Objective>
Review the listing and copy each line that holds the word "script".

***** Data extract *****

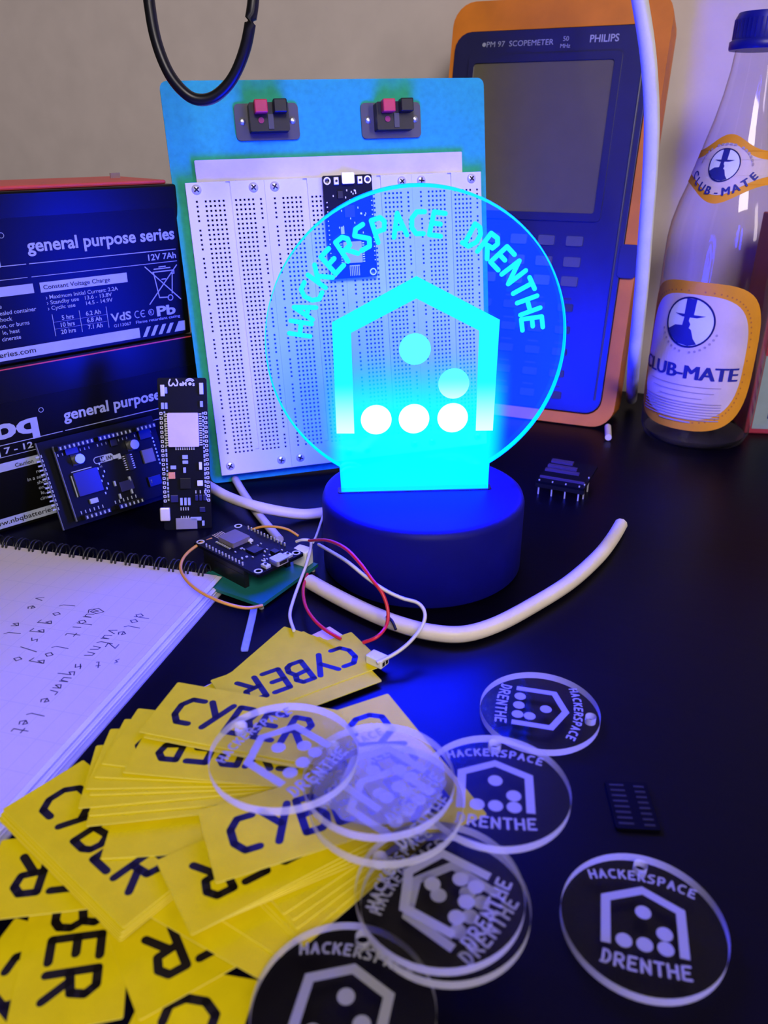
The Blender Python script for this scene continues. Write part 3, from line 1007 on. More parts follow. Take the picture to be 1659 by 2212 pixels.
def battery(z0, dx, label):
    M = lean_frame(BQ + V((0, 0, z0)), 0.7574, 0)
    M = M @ Matrix.Translation((0.0047 + dx, 0, 0))
    t = thing('lead_acid_battery', label, 'battery', M, 'stacked black batteries')
    Hc = 0.0838 if z0 > 0 else HB - 0.0004
    MB().box((-0.151, 0, -0.065), (0.0045, Hc, 0)).build('case', M_case, t, bevel=0.0012)
    if z0 > 0:
        MB().box((-0.150, Hc, -0.064), (0.0008, Hc + 0.0022, -0.004)).build('top_cover', mat('red_cover', (0.55, 0.06, 0.06), 0.4, 0.4), t, bevel=0.001)
        for x in (-0.14, -0.012):
            MB().box((x - .003, Hc + 0.0022, -0.040), (x + .003, Hc + 0.0050, -0.0392)).build('terminal', M_metal, t)
    else:
        MB().box((-0.150, HB - 0.0022, -0.0005), (0.0008, HB - 0.0016, 0.0004)).build('seam_strip', mat('red_cover', (0.55, 0.06, 0.06), 0.4, 0.4), t)
    MB().box((-0.1480, 0.0010, 0.0), (0.0012, 0.0715, 0.0002)).build('label_sheet', M_label, t)
    mb = MB()
    z = 0.0004
    k = 0.001
    X = -4.7

    def tx(s, x, y, h, wd=None, bold=0.0, al='LEFT', mbx=None):
        text_geo(mbx or mb, s, (x + X) * k, y * k, h * k, z if mbx is None else z + .0002, bold * k, al, width=None if wd is None else wd * k)

    def rect(x0, y0, x1, y1, mbx=None, zz=None):
        (mbx or mb).flat([((x0 + X) * k, y0 * k), ((x1 + X) * k, y0 * k), ((x1 + X) * k, y1 * k), ((x0 + X) * k, y1 * k)], zz or z)

    def line(p, q, wd=0.4):
        mb.capsule(((p[0] + X) * k, p[1] * k), ((q[0] + X) * k, q[1] * k), wd * k / 2, z)

    tx('general purpose series', -79.6, 54.9, 6.3, 84.0, 0.22)
    rect(-80, 49.0, 4.3, 49.4)
    rect(-143, 49.0, -81.5, 49.4)
    rect(-80, 42.5, 4.3, 42.8)
    rect(-143, 42.5, -82.0, 42.8)
    tx('12V 7Ah', 4.0, 44.4, 3.3, 17.5, 0.06, 'RIGHT')
    rect(-76.6, 34.3, -27.7, 39.4)
    rect(-143, 34.6, -80, 39.4)
    tx('› Maximum Initial Current: 2.2A', -74.6, 30.6, 2.0, 40.5, 0.02)
    tx('› Standby use   13.6 - 13.8V', -74.6, 27.8, 2.0, 36.5, 0.02)
    tx('› Cyclic use      14.5 - 14.9V', -74.6, 24.9, 2.0, 36.5, 0.02)
    for x in (-72.9, -58.0, -42.5):
        rect(x - .15, 11.0, x + .15, 22.6)
    for j, (a, b) in enumerate((('5 hrs', '6.2 Ah'), ('10 hrs', '6.8 Ah'), ('20 hrs', '7.1 Ah'))):
        tx(a, -61.5, 19.0 - 3.7 * j, 2.3, None, 0.05, 'RIGHT')
        tx(b, -46.0, 19.3 - 3.7 * j, 2.3, None, 0.05, 'RIGHT')
        if j:
            rect(-72.9, 18.3 - 3.7 * (j - 1), -42.5, 18.4 - 3.7 * (j - 1))
    tx('VdS', -40.6, 13.9, 4.4, 12.2, 0.14)
    tx('G113067', -39.5, 10.6, 1.7, 10.5)
    for cxx in (-24.5, -20.8):
        pts = [(cxx + 1.6 * math.cos(R(a)), 15.8 + 1.9 * math.sin(R(a))) for a in range(60, 301, 30)]
        for a, b in zip(pts, pts[1:]):
            line(a, b, 0.45)
    line((-22.4, 15.8), (-20.4, 15.8), 0.45)
    pts = [(-15.8 + 1.7 * math.cos(R(a)), 15.9 + 1.7 * math.sin(R(a))) for a in range(0, 361, 40)]
    for a, b in zip(pts, pts[1:]):
        line(a, b, 0.3)
    text_geo(mb, 'R', (-16.7 + X) * k, 15.0 * k, 1.9 * k, z, 0)
    tx('Flame retardant casing', -26.0, 10.7, 1.6, 28.5)
    tx('Pb', -12.2, 13.2, 5.3, 12.2, 0.25)
    # crossed-out bin
    for p, q in (((-16.2, 41.2), (4.2, 21.0)), ((3.8, 40.4), (-16.0, 20.4)), ((-11.4, 37.6), (-9.4, 23.4)), ((-9.4, 23.4), (-3.6, 23.0)),
                 ((0.6, 37.6), (-1.0, 25.0)), ((-11.8, 37.8), (0.9, 37.8)), ((-10.8, 39.4), (-0.6, 39.4)), ((-7.6, 40.4), (-3.4, 40.4)), ((-6.6, 33.4), (-4.2, 33.4)),
                 ((-0.2, 36.0), (1.6, 36.0)), ((1.6, 36.0), (1.6, 38.2))):
        line(p, q, 0.55)
    pts = [(-2.4 + 1.6 * math.cos(R(a)), 22.6 + 1.6 * math.sin(R(a))) for a in range(0, 361, 40)]
    for a, b in zip(pts, pts[1:]):
        line(a, b, 0.5)
    rect(-143, 2.5, -24.5, 8.2)
    for j in range(4):
        x = -22.8 + j * 5.0
        mb.flat([((x + X) * k, 2.5 * k), ((x + 2.3 + X) * k, 2.5 * k), ((x + 5.6 + X) * k, 8.0 * k), ((x + 3.3 + X) * k, 8.0 * k)], z)
    mb.flat([((-2.2 + X) * k, 2.5 * k), ((5.0 + X) * k, 2.5 * k), ((5.4 + X) * k, 8.2 * k), ((1.2 + X) * k, 8.2 * k)], z)
    # left column
    for s_, x_, y_ in (('re', -97.6, 29.0), ('in a sealed container', -80.6, 25.6), ('shock', -93.6, 22.4), ('on, or burns', -85.4, 19.2), ('le, heat', -91.0, 15.9), ('cinerate', -91.0, 12.6)):
        tx(s_, x_, y_, 2.1, None, 0.02, 'RIGHT')
    tx('nbq', -94.0, 53.0, 11.0, 36.0, 0.55, 'RIGHT')
    pts = [(-91.0 + 1.3 * math.cos(R(a)), 63.8 + 1.3 * math.sin(R(a))) for a in range(0, 361, 40)]
    for a, b in zip(pts, pts[1:]):
        line(a, b, 0.3)
    tx('nbq 7 - 12', -98.8, 44.2, 3.4, 27.0, 0.1, 'RIGHT')
    mb.build('white_lettering', M_print, t)
    md = MB()
    tx('Constant Voltage Charge', -75.0, 35.8, 2.2, 37.0, 0.02, mbx=md)
    tx('Caution', -100.5, 35.6, 2.2, None, 0.03, 'RIGHT', mbx=md)
    tx('www.nbqbatteries.com', -84.8, 4.4, 2.8, 46.0, 0.03, 'RIGHT', mbx=md)
    tag(md.build('dark_lettering', M_ink, t), kind='stuff')
    return t


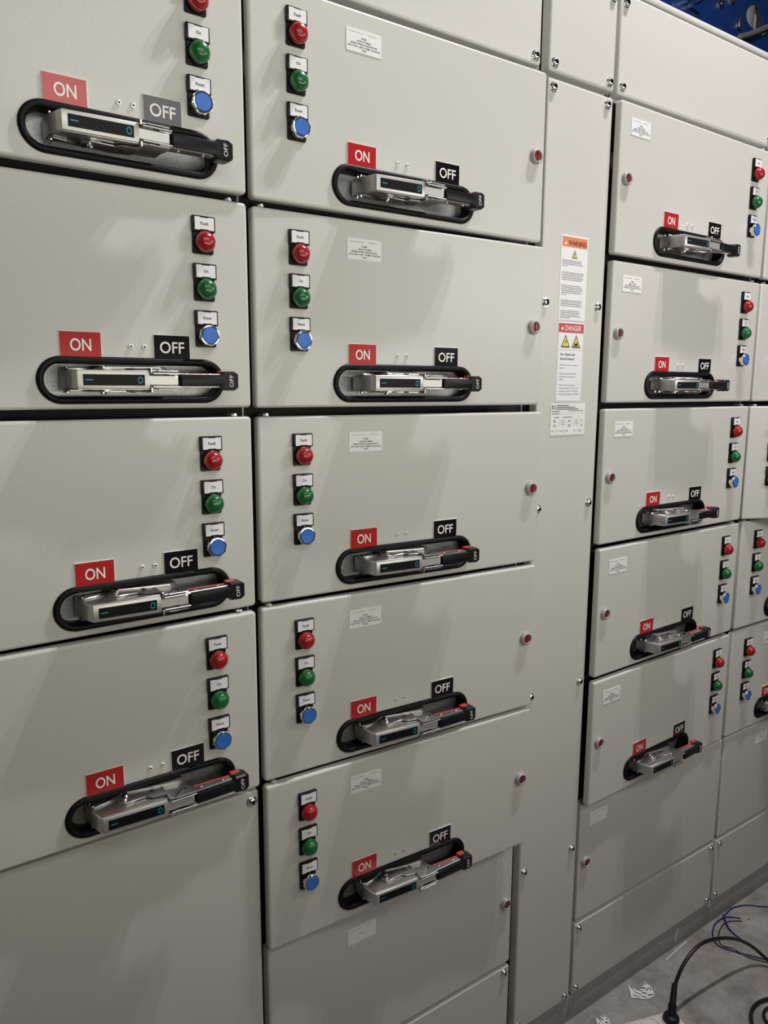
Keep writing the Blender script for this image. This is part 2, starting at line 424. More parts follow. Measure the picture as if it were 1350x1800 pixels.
# the rotary disconnect handle ----------------------------------------------
def build_handle(parent, x, zc):
    """x is the front left edge of the cast block; zc its centre line. protrudes towards the aisle through the gasket"""
    h = MB()   # cast housing: plan outline (x, y) extruded in z, plus raised frame round the dark window
    h.prism([(-0.0095, 0.016), (-0.0080, -0.010), (-0.0040, -0.030), (0.0, -0.0408), (0.091, -0.0440), (0.091, 0.000), (0.060, 0.012)], 'z', -0.0112, 0.0112, 'cast', 0.0009, 2)
    # top and bottom skins (pressed plates) with the rolled back rib
    for s in (1, -1):
        zz = sorted((s*0.0112, s*0.0126))
        h.prism([(-0.0080, -0.006), (0.001, -0.0370), (0.0905, -0.0420), (0.128, -0.0300), (0.128, 0.006), (0.03, 0.016), (-0.009, 0.012)], 'z', zz[0], zz[1], 'steel', 0.0004, 1)
        zz = sorted((s*0.0126, s*0.0150))
        h.prism([(-0.0075, -0.004), (-0.0035, -0.010), (0.014, -0.006), (0.040, 0.006), (0.040, 0.010), (0.012, 0.000), (-0.005, 0.002)], 'z', zz[0], zz[1], 'steel', 0.0008, 1)
        for px, py in ((-0.0045, -0.004), (-0.0045, 0.006)):
            zz = sorted((s*0.011, s*0.0165)); h.vlathe([(0.0, zz[1]), (0.0028, zz[1]), (0.0028, zz[0]), (0.0, zz[0])], px, py, 'chrome', 12)
    # neck
    h.prism([(0.090, -0.0430), (0.0925, -0.0430), (0.131, -0.0425), (0.131, -0.022), (0.090, -0.022)], 'z', -0.0066, 0.0066, 'cast', 0.001, 1)
    housing = h.build('handle', parent, smooth=30); housing.location = (x, 0, zc); housing['label'] = 'cast metal disconnect lever with black grip'
    # dark window with the I / O marks
    wn = MB()
    P = rrect(0.0070, 0.0845, -0.0072, 0.0070, 0.0004, 2)
    def yf(px): return -0.0412 - (px-0.006)/0.085*0.0028
    n = len(P)
    wn.add([(a, yf(a)-0.0004, b) for a, b in P] + [(a, yf(a)+0.001, b) for a, b in P], [list(range(n))] + [(i, (i+1) % n, n+(i+1) % n, n+i) for i in range(n)], 'window')
    wn.add([(a, yf(a)-0.0006, b) for a, b in ((0.0098, -0.0008), (0.0190, -0.0008), (0.0190, 0.0008), (0.0098, 0.0008))], [(0, 1, 2, 3)], 'teal')
    ring = []
    for rr in (0.0037, 0.0024):
        ring += [(0.0785 + rr*0.92*math.cos(2*math.pi*i/20), yf(0.0785)-0.0007, rr*1.25*math.sin(2*math.pi*i/20)) for i in range(20)]
    wn.add(ring, [(i, (i+1) % 20, 20+(i+1) % 20, 20+i) for i in range(20)], 'teal')
    o = wn.build('indicator_window', housing); o['label'] = 'black strip with teal dash and ring'
    # pivot plates with disc and rivets, clamp jaws
    pv = MB()
    for s in (1, -1):
        def zr(a, b): return sorted((s*a, s*b))
        pts = []
        for i in range(17):
            t = math.radians(95 + 200*i/16); pts.append((0.040 + 0.0125*math.cos(t), -0.012 + 0.0125*math.sin(t)))
        pts += [(0.066, -0.022), (0.072, -0.0290), (0.090, -0.0325), (0.094, -0.0400), (0.094, 0.004), (0.070, 0.008)]
        a, b = zr(0.0134, 0.0156); pv.prism(pts, 'z', a, b, 'steel', 0.0005, 1)
        a, b = zr(0.0126, 0.0134); pv.vlathe([(0.0, b), (0.0150, b), (0.0150, a), (0.0, a)], 0.040, -0.013, 'steel', 28)
        for qx, qy in ((0.0375, -0.0150), (0.0415, -0.0065)):
            a, b = (0.0150, 0.0186)
            pv.vlathe([(0.0, s*b), (0.0022, s*b), (0.0036, s*(b-0.0010)), (0.0038, s*a)], qx, qy, 'chrome', 14)
        a, b = zr(0.0155, 0.0165); pv.vlathe([(0.0, s*0.0166), (0.0030, s*0.0166), (0.0034, s*0.0155)], 0.078, -0.012, 'void', 14)
        # jaw
        a, b = zr(0.0095, 0.0162)
        pv.prism([(0.0925, -0.0455), (0.1010, -0.0455), (0.1010, -0.0470), (0.1300, -0.0460), (0.1300, -0.0250), (0.1210, -0.004), (0.0925, -0.004)], 'z', s*0.0115 if s > 0 else -0.0130, s*0.0130 if s > 0 else -0.0115, 'steel', 0.0005, 1)
        pv.prism([(0.0915, -0.0462), (0.0945, -0.0462), (0.0945, -0.006), (0.0915, -0.006)], 'z', a, b, 'steel', 0.0005, 1)
        a, b = zr(0.0080, 0.0096); pv.prism([(0.0945, -0.0475), (0.1330, -0.0465), (0.1330, -0.0440), (0.0945, -0.0440)], 'z', a, b, 'cast', 0.0004, 1)
    # dark casting that rises behind the pivot
    pv.prism([(0.030, 0.018), (0.046, 0.002), (0.116, -0.012), (0.127, -0.006), (0.127, 0.018)], 'z', 0.0126, 0.0182, 'steel', 0.0012, 2)
    # diagonal stamped rib on the upper jaw
    pv.prism([(0.1005, -0.0440), (0.1180, -0.0270), (0.1198, -0.0285), (0.1025, -0.0450)], 'z', 0.0130, 0.0142, 'chrome')
    for dz in (1,):
        pv.vlathe([(0.0, 0.0142), (0.0016, 0.0142), (0.0018, 0.0130)], 0.1215, -0.029, 'void', 12)
    pv.build('pivot_plate', housing, smooth=30)
    # lever bar on to the grip
    lv = MB()
    for s in (1, -1):
        a, b = sorted((s*0.0072, s*0.0092))
        lv.prism([(0.118, -0.0400), (0.1950, -0.0370), (0.1950, -0.0250), (0.118, -0.0190)], 'z', a, b, 'steel', 0.0004, 1)
        for qx in (0.146, 0.180):
            lv.vlathe([(0.0, s*0.0106), (0.0013, s*0.0106), (0.0023, s*0.0100), (0.0024, s*0.0090)], qx, -0.0300, 'chrome', 14)
    lv.build('lever_bar', housing, smooth=30)
    gr = MB()
    gr.prism([(0.1330, -0.0450), (0.1350, -0.0462), (0.1960, -0.0440), (0.1960, -0.0250), (0.1330, -0.0300)], 'z', -0.0080, 0.0080, 'black', 0.0015, 2)
    # end knob: flared, chamfered
    bm = bmesh.new()
    secs = ((0.1920, 0.0085), (0.1965, 0.0130), (0.2120, 0.0134), (0.2180, 0.0105))
    rings = []
    for xx, hz in secs:
        y0, y1 = -0.0440 if xx < 0.215 else -0.0415, -0.0235
        rings.append([bm.verts.new((xx, y0, -hz*0.86)), bm.verts.new((xx, y0, hz*0.86)), bm.verts.new((xx, y0+0.003, hz)), bm.verts.new((xx, y1, hz)), bm.verts.new((xx, y1, -hz)), bm.verts.new((xx, y0+0.003, -hz))])
    for j in range(3):
        for i in range(6): bm.faces.new((rings[j][i], rings[j][(i+1) % 6], rings[j+1][(i+1) % 6], rings[j+1][i]))
    bm.faces.new(rings[0]); bm.faces.new(rings[-1][::-1])
    bmesh.ops.recalc_face_normals(bm, faces=bm.faces[:])
    gr.bm(bm, 'black')
    gr.text('OFF', 0.2068, 0.0, -0.04425, 0.0056, 'letters', width=0.0165, rot=math.pi/2, res=3)
    gr.build('grip', housing, smooth=30)['label'] = 'black grip with a flared end reading OFF'
    rd = MB()
    rd.prism([(0.136, -0.0252), (0.1950, -0.0262), (0.1950, -0.0238), (0.136, -0.0228)], 'z', 0.0080, 0.0100, 'red_plastic', 0.0003, 1)
    rd.prism([(0.1940, -0.0310), (0.2090, -0.0310), (0.2090, -0.0205), (0.1940, -0.0205)], 'z', 0.0100, 0.0138, 'red_plastic', 0.0008, 1)
    rd.build('release_slide', housing, smooth=30)['label'] = 'red release strip'
    return housing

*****

Task response>
The Blender Python script for this scene continues. Write part 3, from line 1007 on. More parts follow. Take the picture to be 1659 by 2212 pixels.
Keep writing the Blender script for this image. This is part 2, starting at line 424. More parts follow. Measure the picture as if it were 1350x1800 pixels.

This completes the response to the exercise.